- EXERCISE DETAILS:
Reproduce the listing below without any change.

- INFORMATION PROVIDED:
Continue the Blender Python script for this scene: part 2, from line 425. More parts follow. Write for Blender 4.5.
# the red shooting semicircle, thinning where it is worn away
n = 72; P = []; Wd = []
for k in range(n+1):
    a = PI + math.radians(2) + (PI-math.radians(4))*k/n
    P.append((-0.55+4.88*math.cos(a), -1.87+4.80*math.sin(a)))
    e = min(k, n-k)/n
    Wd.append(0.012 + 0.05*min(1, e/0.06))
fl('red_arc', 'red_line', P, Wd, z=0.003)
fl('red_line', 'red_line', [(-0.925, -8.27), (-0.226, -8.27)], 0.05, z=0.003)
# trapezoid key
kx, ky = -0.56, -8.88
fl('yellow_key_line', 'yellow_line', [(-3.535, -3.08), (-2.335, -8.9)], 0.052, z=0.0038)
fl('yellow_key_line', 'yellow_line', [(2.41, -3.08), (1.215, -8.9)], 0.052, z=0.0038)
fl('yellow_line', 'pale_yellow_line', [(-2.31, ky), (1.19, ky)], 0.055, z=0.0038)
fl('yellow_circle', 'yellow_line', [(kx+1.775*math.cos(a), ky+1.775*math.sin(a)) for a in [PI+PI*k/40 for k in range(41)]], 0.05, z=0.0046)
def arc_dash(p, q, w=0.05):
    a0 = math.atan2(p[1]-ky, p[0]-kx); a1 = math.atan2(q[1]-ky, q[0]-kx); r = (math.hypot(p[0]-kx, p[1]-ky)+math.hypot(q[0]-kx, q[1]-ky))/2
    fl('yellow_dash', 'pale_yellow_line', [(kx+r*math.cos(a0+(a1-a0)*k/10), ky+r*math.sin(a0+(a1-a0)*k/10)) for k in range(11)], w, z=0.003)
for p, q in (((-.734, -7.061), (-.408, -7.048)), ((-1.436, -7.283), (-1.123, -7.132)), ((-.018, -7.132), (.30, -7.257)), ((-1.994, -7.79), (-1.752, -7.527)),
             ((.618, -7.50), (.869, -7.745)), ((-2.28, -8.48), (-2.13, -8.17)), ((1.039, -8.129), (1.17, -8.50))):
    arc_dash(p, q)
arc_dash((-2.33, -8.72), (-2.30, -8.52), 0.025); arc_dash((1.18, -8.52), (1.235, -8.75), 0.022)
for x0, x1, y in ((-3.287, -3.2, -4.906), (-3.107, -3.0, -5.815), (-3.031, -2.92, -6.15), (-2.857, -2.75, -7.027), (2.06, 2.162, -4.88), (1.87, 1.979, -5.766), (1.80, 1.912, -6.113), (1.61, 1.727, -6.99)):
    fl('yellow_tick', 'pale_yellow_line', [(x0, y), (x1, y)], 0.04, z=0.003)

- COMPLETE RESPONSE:
Continue the Blender Python script for this scene: part 2, from line 425. More parts follow. Write for Blender 4.5.
# the red shooting semicircle, thinning where it is worn away
n = 72; P = []; Wd = []
for k in range(n+1):
    a = PI + math.radians(2) + (PI-math.radians(4))*k/n
    P.append((-0.55+4.88*math.cos(a), -1.87+4.80*math.sin(a)))
    e = min(k, n-k)/n
    Wd.append(0.012 + 0.05*min(1, e/0.06))
fl('red_arc', 'red_line', P, Wd, z=0.003)
fl('red_line', 'red_line', [(-0.925, -8.27), (-0.226, -8.27)], 0.05, z=0.003)
# trapezoid key
kx, ky = -0.56, -8.88
fl('yellow_key_line', 'yellow_line', [(-3.535, -3.08), (-2.335, -8.9)], 0.052, z=0.0038)
fl('yellow_key_line', 'yellow_line', [(2.41, -3.08), (1.215, -8.9)], 0.052, z=0.0038)
fl('yellow_line', 'pale_yellow_line', [(-2.31, ky), (1.19, ky)], 0.055, z=0.0038)
fl('yellow_circle', 'yellow_line', [(kx+1.775*math.cos(a), ky+1.775*math.sin(a)) for a in [PI+PI*k/40 for k in range(41)]], 0.05, z=0.0046)
def arc_dash(p, q, w=0.05):
    a0 = math.atan2(p[1]-ky, p[0]-kx); a1 = math.atan2(q[1]-ky, q[0]-kx); r = (math.hypot(p[0]-kx, p[1]-ky)+math.hypot(q[0]-kx, q[1]-ky))/2
    fl('yellow_dash', 'pale_yellow_line', [(kx+r*math.cos(a0+(a1-a0)*k/10), ky+r*math.sin(a0+(a1-a0)*k/10)) for k in range(11)], w, z=0.003)
for p, q in (((-.734, -7.061), (-.408, -7.048)), ((-1.436, -7.283), (-1.123, -7.132)), ((-.018, -7.132), (.30, -7.257)), ((-1.994, -7.79), (-1.752, -7.527)),
             ((.618, -7.50), (.869, -7.745)), ((-2.28, -8.48), (-2.13, -8.17)), ((1.039, -8.129), (1.17, -8.50))):
    arc_dash(p, q)
arc_dash((-2.33, -8.72), (-2.30, -8.52), 0.025); arc_dash((1.18, -8.52), (1.235, -8.75), 0.022)
for x0, x1, y in ((-3.287, -3.2, -4.906), (-3.107, -3.0, -5.815), (-3.031, -2.92, -6.15), (-2.857, -2.75, -7.027), (2.06, 2.162, -4.88), (1.87, 1.979, -5.766), (1.80, 1.912, -6.113), (1.61, 1.727, -6.99)):
    fl('yellow_tick', 'pale_yellow_line', [(x0, y), (x1, y)], 0.04, z=0.003)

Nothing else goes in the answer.